Microfinance Shakeup: Banks See Sharp Portfolio Contraction
In the third quarter of FY26, banks' microfinance portfolios shrank by 40%, marking the steepest decline among lenders, including NBFC-MFIs and small finance banks. Despite a 22% overall industry contraction, NBFC-MFIs increased their market share, amidst tightening underwriting standards and liquidity constraints.
- Country:
- India
Banks' engagement with microfinance took a significant hit in the third quarter of FY26, with portfolios shrinking by 40% according to a report published on Monday. This contraction is the most severe compared to other lenders like non-bank finance companies-MFIs and small finance banks, the report by Equifax and SIDBI reveals.

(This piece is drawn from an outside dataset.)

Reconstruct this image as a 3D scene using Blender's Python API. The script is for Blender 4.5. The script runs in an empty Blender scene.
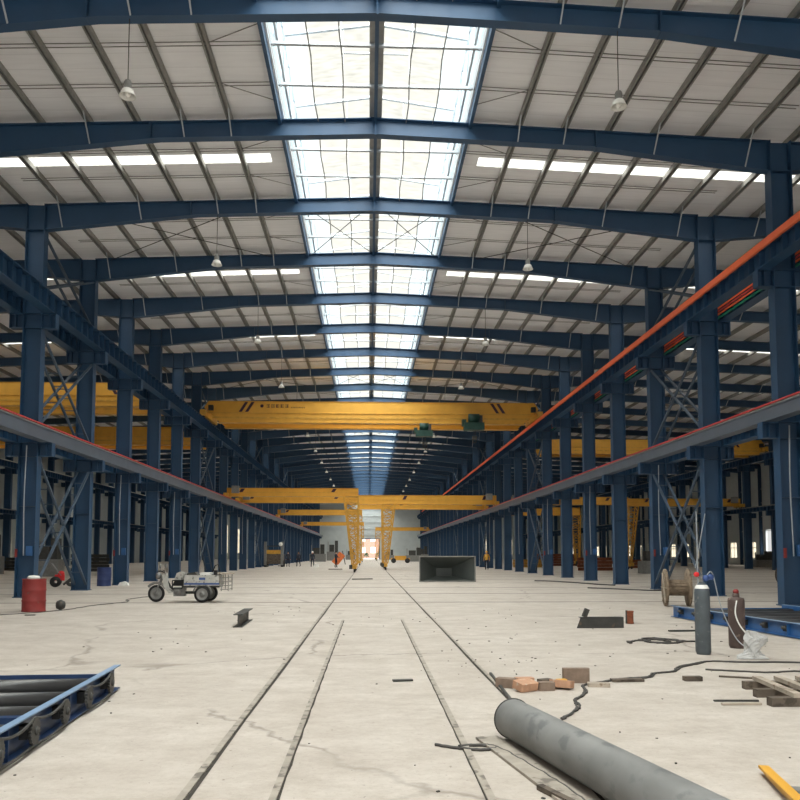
import bpy, math, random
from mathutils import Vector, Matrix
random.seed(7)
C = bpy.context.scene.collection
PI = math.pi

# ------------------------------------------------------------------ materials
def lin(c):
    return tuple(((v/255)/12.92 if v/255 <= .04045 else ((v/255+.055)/1.055)**2.4) for v in c) + (1,)

def nodes(name):
    m = bpy.data.materials.new(name); m.use_nodes = True
    nt = m.node_tree
    return m, nt, nt.nodes, nt.links, nt.nodes['Principled BSDF']

def mat(name, rgb, rough=.6, metal=0., var=.18, scale=3., spots=None, bump=0., stretch=(1, 1, 1)):
    """painted or bare surface with procedural wear: noise-varied colour and optional spots"""
    m, nt, N, L, b = nodes(name)
    tc = N.new('ShaderNodeTexCoord'); mp = N.new('ShaderNodeMapping'); mp.inputs['Scale'].default_value = stretch
    L.new(tc.outputs['Object'], mp.inputs['Vector'])
    n = N.new('ShaderNodeTexNoise'); n.inputs['Scale'].default_value = scale; n.inputs['Detail'].default_value = 6
    L.new(mp.outputs[0], n.inputs['Vector'])
    r = N.new('ShaderNodeValToRGB')
    c = lin(rgb)
    r.color_ramp.elements[0].color = tuple(v*(1-var) for v in c[:3])+(1,)
    r.color_ramp.elements[1].color = tuple(min(1, v*(1+var)) for v in c[:3])+(1,)
    r.color_ramp.elements[0].position = .3; r.color_ramp.elements[1].position = .7
    L.new(n.outputs[0], r.inputs[0])
    out = r.outputs[0]
    if spots:
        n2 = N.new('ShaderNodeTexNoise'); n2.inputs['Scale'].default_value = spots[1]; n2.inputs['Detail'].default_value = 8
        L.new(mp.outputs[0], n2.inputs['Vector'])
        r2 = N.new('ShaderNodeValToRGB'); r2.color_ramp.elements[0].position = spots[2]; r2.color_ramp.elements[1].position = spots[2]+.08
        L.new(n2.outputs[0], r2.inputs[0])
        mx = N.new('ShaderNodeMix'); mx.data_type = 'RGBA'
        L.new(r2.outputs[0], mx.inputs[0]); L.new(out, mx.inputs[6]); mx.inputs[7].default_value = lin(spots[0])
        out = mx.outputs[2]
    L.new(out, b.inputs['Base Color'])
    b.inputs['Roughness'].default_value = rough; b.inputs['Metallic'].default_value = metal
    if bump:
        bp = N.new('ShaderNodeBump'); bp.inputs['Strength'].default_value = bump; bp.inputs['Distance'].default_value = .02
        L.new(n.outputs[0], bp.inputs['Height']); L.new(bp.outputs[0], b.inputs['Normal'])
    return m

M = {}
M['blue'] = mat('painted_blue_steel', (36, 70, 102), .5, 0, .1, 1.2)
M['bluelight'] = mat('bright_blue_paint', (44, 92, 146), .35, 0, .15, 4, ((84, 104, 126), 9, .66))
M['runway'] = mat('grey_blue_plate', (84, 93, 106), .5, 0, .1, 1.5)
M['galv'] = mat('galvanised_steel', (146, 145, 141), .5, .25, .15, 4)
M['brace'] = mat('grey_blue_brace_paint', (74, 90, 108), .5, 0, .12, 2)
M['lightgalv'] = mat('pale_galvanised_bar', (172, 178, 184), .45, .1, .1, 4)
M['sheenblue'] = mat('blue_paint_sky_sheen', (128, 154, 184), .4, 0, .12, 5)  # paler blue: sky reflection painted into the conveyor rails' top flanges
M['darkblue'] = mat('dark_blue_machine_paint', (34, 58, 96), .4, 0, .15, 4)
M['yellow'] = mat('crane_yellow', (220, 164, 60), .55, 0, .07, 1.5)
M['yellowdk'] = mat('crane_yellow_worn', (206, 156, 60), .5, 0, .18, 3)
M['orange'] = mat('orange_conductor', (255, 118, 74), .5, 0, .08, 2)
M['pink'] = mat('red_conductor', (206, 70, 70), .5, 0, .08, 2)
M['green'] = mat('green_hoist_paint', (22, 62, 54), .55, 0, .15, 3)
M['teal'] = mat('green_conductor', (40, 140, 110), .5)
M['black'] = mat('dark_rubber', (34, 34, 35), .75, 0, .25, 5)
M['iron'] = mat('dark_mill_steel', (66, 66, 64), .55, .2, .25, 4, ((96, 84, 70), 6, .62))
M['purple'] = mat('dark_marking', (62, 34, 52), .6)
M['cream'] = mat('pale_cover', (222, 220, 212), .6, 0, .06, 3)
M['red'] = mat('drum_red', (134, 46, 44), .6, 0, .14, 4, ((110, 80, 72), 8, .64))
M['redbright'] = mat('signal_red', (214, 40, 44), .5)
M['drumblue'] = mat('drum_blue', (42, 58, 104), .5, 0, .14, 4)
M['greycyl'] = mat('grey_bottle_paint', (82, 90, 96), .5, 0, .16, 5, ((116, 120, 120), 9, .62))
M['browncyl'] = mat('brown_bottle_paint', (84, 70, 66), .6, 0, .2, 6, ((120, 104, 92), 9, .6))
M['white'] = mat('white_plastic', (232, 232, 228), .5, 0, .08, 5)
M['sack'] = mat('white_woven_sack', (188, 188, 187), .7, 0, .12, 14, bump=.5)
M['wood'] = mat('weathered_wood', (130, 114, 96), .8, 0, .3, 6, ((92, 76, 60), 9, .58), .4, (1, 1, 1))
M['wooddk'] = mat('old_timber', (98, 88, 78), .85, 0, .3, 5, ((70, 62, 54), 9, .56), .4)
M['woodpale'] = mat('pale_plank', (172, 161, 147), .8, 0, .2, 5, ((130, 112, 94), 9, .58), .3)
M['brick'] = mat('orange_firebrick', (188, 146, 118), .85, 0, .12, 12, ((190, 172, 154), 20, .6), .4)
M['brickgrey'] = mat('grey_brown_block', (134, 116, 102), .85, 0, .16, 12, bump=.4)
M['pipe'] = mat('dusty_steel_pipe', (122, 123, 122), .6, 0, .28, 3.0, ((106, 108, 109), 7, .58), .12, (1, .6, 1))
M['roller'] = mat('worn_steel_roller', (60, 60, 61), .3, .3, .06, 2, None, 0, (.3, 2, 2))
M['rollerdk'] = mat('dark_steel_roller', (74, 76, 80), .45, .5, .25, 2, None, 0, (.3, 2, 2))
M['hopper'] = mat('grey_plate_hopper', (94, 100, 98), .5, .15, .1, 1.5)
M['rust'] = mat('rusty_iron', (134, 76, 52), .8, .1, .3, 9, ((190, 120, 90), 14, .62))
M['cable'] = mat('grey_cable_sheath', (74, 72, 70), .7, 0, .25, 12)
M['jacket'] = mat('dark_work_cloth', (42, 46, 58), .9)
M['trouser'] = mat('dark_blue_cloth', (34, 38, 52), .9)
M['skin'] = mat('skin', (186, 138, 112), .6)
M['hair'] = mat('black_hair', (24, 22, 22), .7)
M['rodgrey'] = mat('grey_rod', (120, 118, 116), .6)
M['chrome'] = mat('worn_chrome', (132, 132, 130), .4, .5)
M['bodywhite'] = mat('faded_white_body', (182, 181, 176), .55, 0, .15, 6, ((112, 110, 106), 9, .56))
M['bodygrey'] = mat('grey_machine_paint', (128, 128, 126), .5, .1, .15, 6)
M['stripeblue'] = mat('blue_body_stripe', (58, 84, 140), .5)
M['gap'] = mat('dirt_filled_gap', (62, 58, 53), .95, 0, .3, 10)
M['railsteel'] = mat('dusty_flush_rail', (162, 154, 143), .6, .1, .2, 6, ((112, 106, 98), 7, .56))
M['plywood'] = mat('peach_render', (150, 118, 104), .9)
M['leaf'] = mat('leaf_green', (46, 72, 44), .8, 0, .3, 9)
M['earth'] = mat('outdoor_paving', (128, 124, 116), .9, 0, .1, .5)
M['wallpanel'] = mat('grey_wall_sheeting', (192, 198, 198), .6, 0, .06, .8)

def floor_material():
    m, nt, N, L, b = nodes('dusty_concrete_slab')
    tc = N.new('ShaderNodeTexCoord')
    def noise(s, d=8, vec=None, rough=.6):
        n = N.new('ShaderNodeTexNoise'); n.inputs['Scale'].default_value = s; n.inputs['Detail'].default_value = d
        n.inputs['Roughness'].default_value = rough
        L.new(vec or tc.outputs['Object'], n.inputs['Vector']); return n
    def ramp(src, p0, p1, c0=(0, 0, 0, 1), c1=(1, 1, 1, 1)):
        r = N.new('ShaderNodeValToRGB'); r.color_ramp.elements[0].position = p0; r.color_ramp.elements[1].position = p1
        r.color_ramp.elements[0].color = c0; r.color_ramp.elements[1].color = c1; L.new(src, r.inputs[0]); return r
    def mix(f, a, bb, fac=None):
        x = N.new('ShaderNodeMix'); x.data_type = 'RGBA'
        if f is not None: L.new(f, x.inputs[0])
        else: x.inputs[0].default_value = fac
        if isinstance(a, tuple): x.inputs[6].default_value = a
        else: L.new(a, x.inputs[6])
        if isinstance(bb, tuple): x.inputs[7].default_value = bb
        else: L.new(bb, x.inputs[7])
        return x.outputs[2]
    def math_(op, a, bb=None):
        x = N.new('ShaderNodeMath'); x.operation = op
        for i, v in enumerate((a, bb)):
            if v is None: continue
            if isinstance(v, (int, float)): x.inputs[i].default_value = v
            else: L.new(v, x.inputs[i])
        return x.outputs[0]
    base = ramp(noise(.35).outputs[0], .3, .7, lin((187, 179, 170)), lin((204, 197, 189))).outputs[0]
    st = N.new('ShaderNodeMapping'); st.inputs['Scale'].default_value = (1.2, 1.5, 1); L.new(tc.outputs['Object'], st.inputs[0])
    mott = ramp(noise(.9, 14, st.outputs[0], .82).outputs[0], .38, .6).outputs[0]
    base = mix(mott, lin((173, 164, 154)), base)
    fine = ramp(noise(17, 10, None, .9).outputs[0], .52, .62).outputs[0]
    base = mix(math_('MULTIPLY', fine, .45), base, lin((152, 138, 126)))
    specks = ramp(noise(14, 3, None, .6).outputs[0], .69, .72).outputs[0]
    base = mix(math_('MULTIPLY', specks, .6), base, lin((108, 98, 88)))
    stain = ramp(noise(.16, 4, None, .5).outputs[0], .63, .74).outputs[0]
    base = mix(math_('MULTIPLY', stain, .35), base, lin((140, 132, 122)))
    # cracks
    nz = noise(1.2, 4)
    vadd = N.new('ShaderNodeVectorMath'); vadd.operation = 'MULTIPLY_ADD'
    L.new(nz.outputs[1], vadd.inputs[0]); vadd.inputs[1].default_value = (.9, .9, 0); L.new(tc.outputs['Object'], vadd.inputs[2])
    vo = N.new('ShaderNodeTexVoronoi'); vo.feature = 'DISTANCE_TO_EDGE'; vo.inputs['Scale'].default_value = .13
    L.new(vadd.outputs[0], vo.inputs['Vector'])
    cr = ramp(vo.outputs['Distance'], .002, .006, (1, 1, 1, 1), (0, 0, 0, 1)).outputs[0]
    msk = ramp(noise(.5, 2).outputs[0], .45, .55).outputs[0]
    base = mix(math_('MULTIPLY', math_('MULTIPLY', cr, msk), .6), base, lin((112, 102, 92)))
    # slab joints across the hall, one per bay, slightly wandering
    sp = N.new('ShaderNodeSeparateXYZ'); L.new(tc.outputs['Object'], sp.inputs[0])
    yy = math_('ADD', sp.outputs[1], math_('MULTIPLY', math_('SUBTRACT', noise(.8, 5).outputs[0], .5), .16))
    fr = math_('ABSOLUTE', math_('SUBTRACT', math_('FRACT', math_('DIVIDE', math_('SUBTRACT', yy, 26.2-555), 5.55)), .5))
    far_ = math_('GREATER_THAN', sp.outputs[1], 22.)
    jt = ramp(fr, .47, .482).outputs[0]
    base = mix(math_('MULTIPLY', math_('MULTIPLY', jt, far_), .9), base, lin((96, 88, 80)))
    L.new(base, b.inputs['Base Color'])
    b.inputs['Roughness'].default_value = .8
    bp = N.new('ShaderNodeBump'); bp.inputs['Strength'].default_value = .35; bp.inputs['Distance'].default_value = .01
    L.new(noise(9, 8, None, .7).outputs[0], bp.inputs['Height']); L.new(bp.outputs[0], b.inputs['Normal'])
    return m
M['floor'] = floor_material()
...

The decline is attributed to stress in asset quality, leading to tighter underwriting standards and liquidity issues, particularly for smaller lenders. Consequently, there has been a pronounced drop in disbursements. The report highlights an overall 22% year-on-year decrease in the industry’s portfolio with banks experiencing the largest share decline, down to 25% from 35% a year ago, whereas NBFC-MFIs increased to 44% from 37%.
Despite the downturn, there is a notable growth in fresh disbursements, as the number of loans by NBFC-MFIs rose to 48 lakh in Q3FY26 from 43 lakh previously. However, states like Karnataka saw substantial portfolio shrinkages, with better delinquency records observed across major states, pointing towards a potential cyclical recovery ahead for the microfinance sector.